I suppose part of my issues are resulting from my not only loving the Montessori method, but also loving things like the Sudbury Valley School but I recognize there is a particular environment with that, that having a mass of students of various ages around you all doing the same thing (directing their own learning) is far more inspirational than at home. Or can be. So I turn back to Montessori, or Montessori-influenced Charlotte Mason, to have a bit of the structure, to have the seeds to plant and the limits in place to help them.

What do I do at this point? What would Maria do if she were here in person and could guide me?

Photo taken from .

Part of me hears her saying with an Italian accent, "They are too old. There's nothing to be done." lol. But she thought that before with students and they proved her wrong. So, after I've pointed that out to her, what would she say to me?

"Freedom within limits."

Okay... Which limits?

*I'm not hearing anything*

What were her limits? Did she have things they had to work on? I'm thinking more the upper levels.

Perhaps it's time for me to refresh my memory and read some books and go check out all the adolescent links I have stored on this site. While they are aimed at students who have been "doing" Montessori since preschool for the most part, there is still something to be gleaned from it all.

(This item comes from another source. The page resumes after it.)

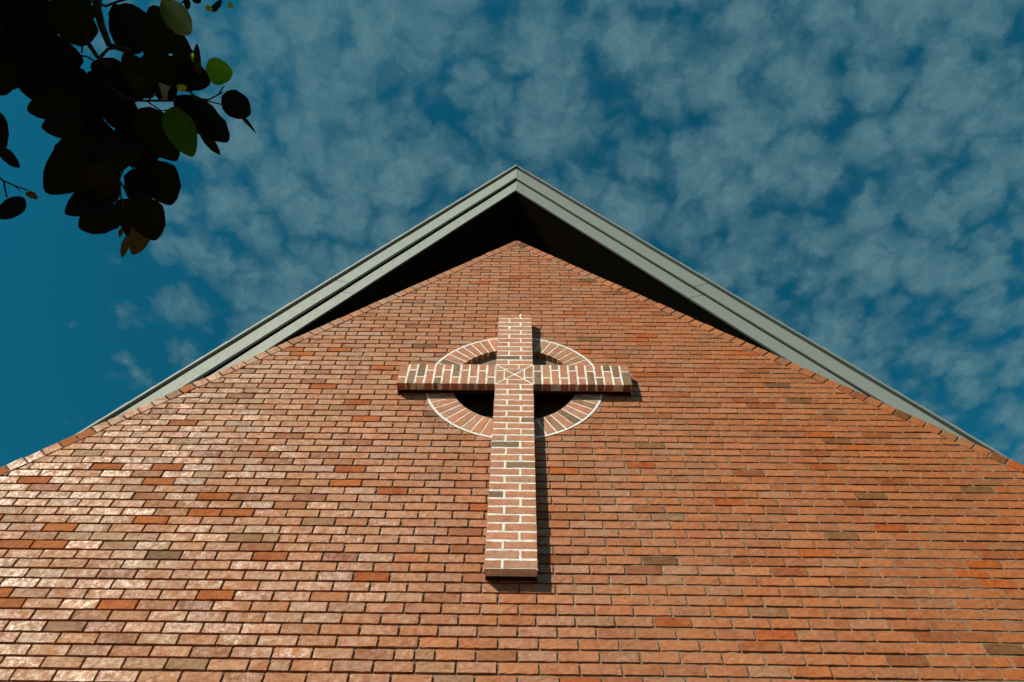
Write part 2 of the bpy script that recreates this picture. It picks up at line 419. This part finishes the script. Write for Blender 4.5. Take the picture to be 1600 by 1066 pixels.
# cap strip with the stepped ends of the roof covering on it
for s in (-1, 1):
    m = MB(); x = 0.0; st = .19
    while x < XE:
        x2 = min(x+st*rng.uniform(.96, 1.04), XE); d0, d1 = .0, .020
        V = []
        for xx, dz in ((x, d1*(x > 0)), (x2, d0*0)):
            zt = RIDGE['captop']+dz-.012; zb_ = RIDGE['capbot']
            V += [rp(s, xx, zt, CAPD[s]), rp(s, xx, zt, .25), rp(s, xx, zb_, .25), rp(s, xx, zb_, CAPD[s])]
        q = [(0, 1, 5, 4), (1, 2, 6, 5), (2, 3, 7, 6), (3, 0, 4, 7), (3, 2, 1, 0), (4, 5, 6, 7)]
        m.add(V, q if s > 0 else [f[::-1] for f in q], 0); x = x2
    m.build('roof_edge_cap', [CAPM], roof)
# dark strip added behind the open board joints, its colour standing for their shade
list(board('gap_shade_strip', RIDGE['captop']-.03, {-1: 7.0, 1: 7.0}, {-1: .085, 1: .07}, .02, SOFFIT, {-1: [], 1: []}))
# soffit, roof deck and dark recessed cladding under the roof
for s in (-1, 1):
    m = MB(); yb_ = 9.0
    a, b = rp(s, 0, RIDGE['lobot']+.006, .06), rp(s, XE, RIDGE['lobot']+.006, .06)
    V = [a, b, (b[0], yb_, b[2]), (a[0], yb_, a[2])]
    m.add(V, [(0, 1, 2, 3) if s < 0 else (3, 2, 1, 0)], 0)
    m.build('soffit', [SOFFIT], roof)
    m = MB()
    a, b = rp(s, 0, RIDGE['capbot']+.03, .02), rp(s, XE, RIDGE['capbot']+.03, .02)
    V = [a, b, (b[0], yb_, b[2]), (a[0], yb_, a[2])]; V += [v-np.array([0, 0, .05]) for v in map(np.array, V)]
    Fc = [(0, 1, 2, 3), (7, 6, 5, 4), (0, 4, 5, 1), (1, 5, 6, 2), (2, 6, 7, 3)]
    m.add(V, Fc if s > 0 else [f[::-1] for f in Fc], 0)
    m.build('roof_slope', [SLATE], roof)
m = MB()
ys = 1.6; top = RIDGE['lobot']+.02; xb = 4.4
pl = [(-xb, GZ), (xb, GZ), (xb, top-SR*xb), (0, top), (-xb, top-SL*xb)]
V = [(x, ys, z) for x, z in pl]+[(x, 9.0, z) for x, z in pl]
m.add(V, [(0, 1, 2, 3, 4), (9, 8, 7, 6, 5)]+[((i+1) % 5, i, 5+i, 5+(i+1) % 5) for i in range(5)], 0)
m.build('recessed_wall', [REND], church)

# ------------------------------------------------------------------ the cross
cross = empty('brick_cross', (0, 0, 0), 'brick wheel cross with white mortar joints standing proud of the gable wall', 'cross')
def parent_world(p):
    return Vector(church.location) if p is church else (Vector((0, 0, 0)) if p in (roof, cross) else Vector(p.location))
PJ = -.100                                       # front of the cross
def ctint(dark=.1):
    r = rng.random()
    if r < dark*.5: return np.array([.21, .13, .075])*rng.uniform(.8, 1.2), .3, .1
    if r < dark: return np.array([.30, .17, .10])*rng.uniform(.8, 1.2), .3, .1
    if r < .35: return np.array([.45, .225, .14])*rng.uniform(.88, 1.08), .35, .3
    return np.array([.47, .195, .105])*rng.uniform(.86, 1.1), .35, .25
HW = .1475
def shaft(name, k0, k1, label=None):
    m = MB()
    box(m, -HW+.004, HW-.004, PJ+.0011, PJ+.062, k0*H+.0025, k1*H-.004, 1)
    box(m, -HW+.006, HW-.006, PJ+.0625, .01, k0*H+.007, k1*H-.007, 2)
    for kk in range(k0, k1):
        za, zb_ = kk*H, (kk+1)*H
        xs_ = -HW+.0985 if kk % 2 == 0 else HW-.0985
        xs_ += rng.normal(0, .002)
        jz = rng.normal(0, .0008)
        for a, b in ((-HW-.0045, xs_), (xs_, HW+.0045)):
            c, g, bl = ctint(.07)
            poly_brick(m, [(a, za+jz), (b, za+jz), (b, zb_+jz), (a, zb_+jz)], PJ+np.clip(rng.normal(0, .0004), -.0010, .0005), PJ+.064, c, g, bl, joint=.012, jit=.0012)
    return m.build(name, [CBRICK, WMORTAR, BACKING], cross)
shaft('lower_shaft', 0, 26)
shaft('upper_shaft', 30, 42)
ZA, ZB = 26*H, 30*H
for s in (-1, 1):
    m = MB(); xe = .900
    lo_, hi_ = sorted((s*(HW+.001), s*(xe-.004)))
    box(m, lo_, hi_, PJ+.0011, PJ+.062, ZA+.0025, ZB-.004, 1)
    box(m, lo_, hi_, PJ+.0625, .004, ZA+.007, ZB-.006, 2)
    x = HW; i = 0
    while x < xe-.02:
        x2 = x+H*rng.uniform(.98, 1.02) if i < 10 else xe+.0045
        zs2 = ZB-.178 if i % 2 == 0 else ZB-.085
        if s > 0: zs2 = ZB-.085 if i % 2 == 0 else ZB-.178
        zs2 += rng.normal(0, .003)
        a, b = sorted((s*x, s*x2))
        for za, zb_ in ((ZA-.0045, zs2), (zs2, ZB+.0045)):
            c, g, bl = ctint(.15)
            poly_brick(m, [(a, za), (b, za), (b, zb_), (a, zb_)], PJ+np.clip(rng.normal(0, .0004), -.0010, .0005), PJ+.064, c, g, bl, joint=.0125, jit=.0010)
        # mortar runs on the underside
        x = x2; i += 1
        if x >= xe: break
    m.build('arm', [CBRICK, WMORTAR, BACKING], cross)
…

In the meantime, I will place some limits on my kids on school days to do with the amount of time they spend on electronics. I will resume the Charlotte Mason-influenced assigned work with my son, but perhaps do it with a little more freedom (give him the list; he decides what to do in which order). And I will make a concerted effort to figure out how to get this 13yo son of mine to write more while thinking about ways I could bring French writing into the daily life of my daughter, without a sense of coercion or it being more she has to do.